[Exercise description]: Output every line below without omitting or altering anything.

[Provided material]:
------

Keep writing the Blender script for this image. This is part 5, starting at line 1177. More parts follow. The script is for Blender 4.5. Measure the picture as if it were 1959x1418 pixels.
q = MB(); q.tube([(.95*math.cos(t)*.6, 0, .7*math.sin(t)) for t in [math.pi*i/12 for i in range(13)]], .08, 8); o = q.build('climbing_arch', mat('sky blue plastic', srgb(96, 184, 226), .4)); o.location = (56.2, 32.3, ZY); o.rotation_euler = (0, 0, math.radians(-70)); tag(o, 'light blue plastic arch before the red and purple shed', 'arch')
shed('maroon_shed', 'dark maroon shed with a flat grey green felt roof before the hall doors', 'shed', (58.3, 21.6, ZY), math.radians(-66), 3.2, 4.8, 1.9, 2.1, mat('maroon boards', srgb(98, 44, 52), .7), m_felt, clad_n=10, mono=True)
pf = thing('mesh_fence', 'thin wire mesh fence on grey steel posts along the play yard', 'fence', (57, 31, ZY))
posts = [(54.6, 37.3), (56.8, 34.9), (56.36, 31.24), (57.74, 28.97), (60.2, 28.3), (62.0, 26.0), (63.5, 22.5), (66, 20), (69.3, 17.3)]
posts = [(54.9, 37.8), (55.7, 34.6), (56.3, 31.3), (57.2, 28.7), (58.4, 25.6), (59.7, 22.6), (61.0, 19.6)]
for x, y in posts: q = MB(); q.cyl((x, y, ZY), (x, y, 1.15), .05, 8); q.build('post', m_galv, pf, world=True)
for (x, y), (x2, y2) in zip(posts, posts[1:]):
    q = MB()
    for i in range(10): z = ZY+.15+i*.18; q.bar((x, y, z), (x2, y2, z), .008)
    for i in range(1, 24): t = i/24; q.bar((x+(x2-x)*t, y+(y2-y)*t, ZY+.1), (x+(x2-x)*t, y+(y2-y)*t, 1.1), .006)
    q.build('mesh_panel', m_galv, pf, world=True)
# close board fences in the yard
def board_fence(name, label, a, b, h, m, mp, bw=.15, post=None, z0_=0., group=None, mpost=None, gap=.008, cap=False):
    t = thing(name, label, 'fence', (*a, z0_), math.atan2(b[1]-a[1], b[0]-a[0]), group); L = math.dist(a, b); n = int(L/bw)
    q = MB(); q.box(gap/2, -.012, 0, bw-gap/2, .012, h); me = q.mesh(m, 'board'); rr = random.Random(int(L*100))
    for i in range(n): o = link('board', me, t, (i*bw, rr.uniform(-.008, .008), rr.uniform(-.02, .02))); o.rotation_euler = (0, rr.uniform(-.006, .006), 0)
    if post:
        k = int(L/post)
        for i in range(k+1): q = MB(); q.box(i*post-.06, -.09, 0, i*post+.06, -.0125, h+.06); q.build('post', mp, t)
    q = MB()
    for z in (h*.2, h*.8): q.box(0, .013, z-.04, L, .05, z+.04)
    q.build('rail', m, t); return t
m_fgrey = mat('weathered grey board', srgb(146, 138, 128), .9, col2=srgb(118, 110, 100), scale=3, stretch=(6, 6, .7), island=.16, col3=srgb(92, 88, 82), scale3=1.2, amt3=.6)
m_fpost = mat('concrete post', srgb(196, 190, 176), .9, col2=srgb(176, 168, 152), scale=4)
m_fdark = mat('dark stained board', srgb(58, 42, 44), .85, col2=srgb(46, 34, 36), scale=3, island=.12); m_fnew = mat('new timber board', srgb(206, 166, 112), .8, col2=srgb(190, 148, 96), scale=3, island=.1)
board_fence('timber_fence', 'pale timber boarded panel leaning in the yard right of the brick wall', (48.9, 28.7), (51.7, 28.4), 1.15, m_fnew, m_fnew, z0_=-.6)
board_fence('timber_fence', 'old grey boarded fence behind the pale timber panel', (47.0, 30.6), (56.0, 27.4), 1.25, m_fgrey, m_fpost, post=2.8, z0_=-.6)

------

[Finished exercise]:
Keep writing the Blender script for this image. This is part 5, starting at line 1177. More parts follow. The script is for Blender 4.5. Measure the picture as if it were 1959x1418 pixels.
q = MB(); q.tube([(.95*math.cos(t)*.6, 0, .7*math.sin(t)) for t in [math.pi*i/12 for i in range(13)]], .08, 8); o = q.build('climbing_arch', mat('sky blue plastic', srgb(96, 184, 226), .4)); o.location = (56.2, 32.3, ZY); o.rotation_euler = (0, 0, math.radians(-70)); tag(o, 'light blue plastic arch before the red and purple shed', 'arch')
shed('maroon_shed', 'dark maroon shed with a flat grey green felt roof before the hall doors', 'shed', (58.3, 21.6, ZY), math.radians(-66), 3.2, 4.8, 1.9, 2.1, mat('maroon boards', srgb(98, 44, 52), .7), m_felt, clad_n=10, mono=True)
pf = thing('mesh_fence', 'thin wire mesh fence on grey steel posts along the play yard', 'fence', (57, 31, ZY))
posts = [(54.6, 37.3), (56.8, 34.9), (56.36, 31.24), (57.74, 28.97), (60.2, 28.3), (62.0, 26.0), (63.5, 22.5), (66, 20), (69.3, 17.3)]
posts = [(54.9, 37.8), (55.7, 34.6), (56.3, 31.3), (57.2, 28.7), (58.4, 25.6), (59.7, 22.6), (61.0, 19.6)]
for x, y in posts: q = MB(); q.cyl((x, y, ZY), (x, y, 1.15), .05, 8); q.build('post', m_galv, pf, world=True)
for (x, y), (x2, y2) in zip(posts, posts[1:]):
    q = MB()
    for i in range(10): z = ZY+.15+i*.18; q.bar((x, y, z), (x2, y2, z), .008)
    for i in range(1, 24): t = i/24; q.bar((x+(x2-x)*t, y+(y2-y)*t, ZY+.1), (x+(x2-x)*t, y+(y2-y)*t, 1.1), .006)
    q.build('mesh_panel', m_galv, pf, world=True)
# close board fences in the yard
def board_fence(name, label, a, b, h, m, mp, bw=.15, post=None, z0_=0., group=None, mpost=None, gap=.008, cap=False):
    t = thing(name, label, 'fence', (*a, z0_), math.atan2(b[1]-a[1], b[0]-a[0]), group); L = math.dist(a, b); n = int(L/bw)
    q = MB(); q.box(gap/2, -.012, 0, bw-gap/2, .012, h); me = q.mesh(m, 'board'); rr = random.Random(int(L*100))
    for i in range(n): o = link('board', me, t, (i*bw, rr.uniform(-.008, .008), rr.uniform(-.02, .02))); o.rotation_euler = (0, rr.uniform(-.006, .006), 0)
    if post:
        k = int(L/post)
        for i in range(k+1): q = MB(); q.box(i*post-.06, -.09, 0, i*post+.06, -.0125, h+.06); q.build('post', mp, t)
    q = MB()
    for z in (h*.2, h*.8): q.box(0, .013, z-.04, L, .05, z+.04)
    q.build('rail', m, t); return t
m_fgrey = mat('weathered grey board', srgb(146, 138, 128), .9, col2=srgb(118, 110, 100), scale=3, stretch=(6, 6, .7), island=.16, col3=srgb(92, 88, 82), scale3=1.2, amt3=.6)
m_fpost = mat('concrete post', srgb(196, 190, 176), .9, col2=srgb(176, 168, 152), scale=4)
m_fdark = mat('dark stained board', srgb(58, 42, 44), .85, col2=srgb(46, 34, 36), scale=3, island=.12); m_fnew = mat('new timber board', srgb(206, 166, 112), .8, col2=srgb(190, 148, 96), scale=3, island=.1)
board_fence('timber_fence', 'pale timber boarded panel leaning in the yard right of the brick wall', (48.9, 28.7), (51.7, 28.4), 1.15, m_fnew, m_fnew, z0_=-.6)
board_fence('timber_fence', 'old grey boarded fence behind the pale timber panel', (47.0, 30.6), (56.0, 27.4), 1.25, m_fgrey, m_fpost, post=2.8, z0_=-.6)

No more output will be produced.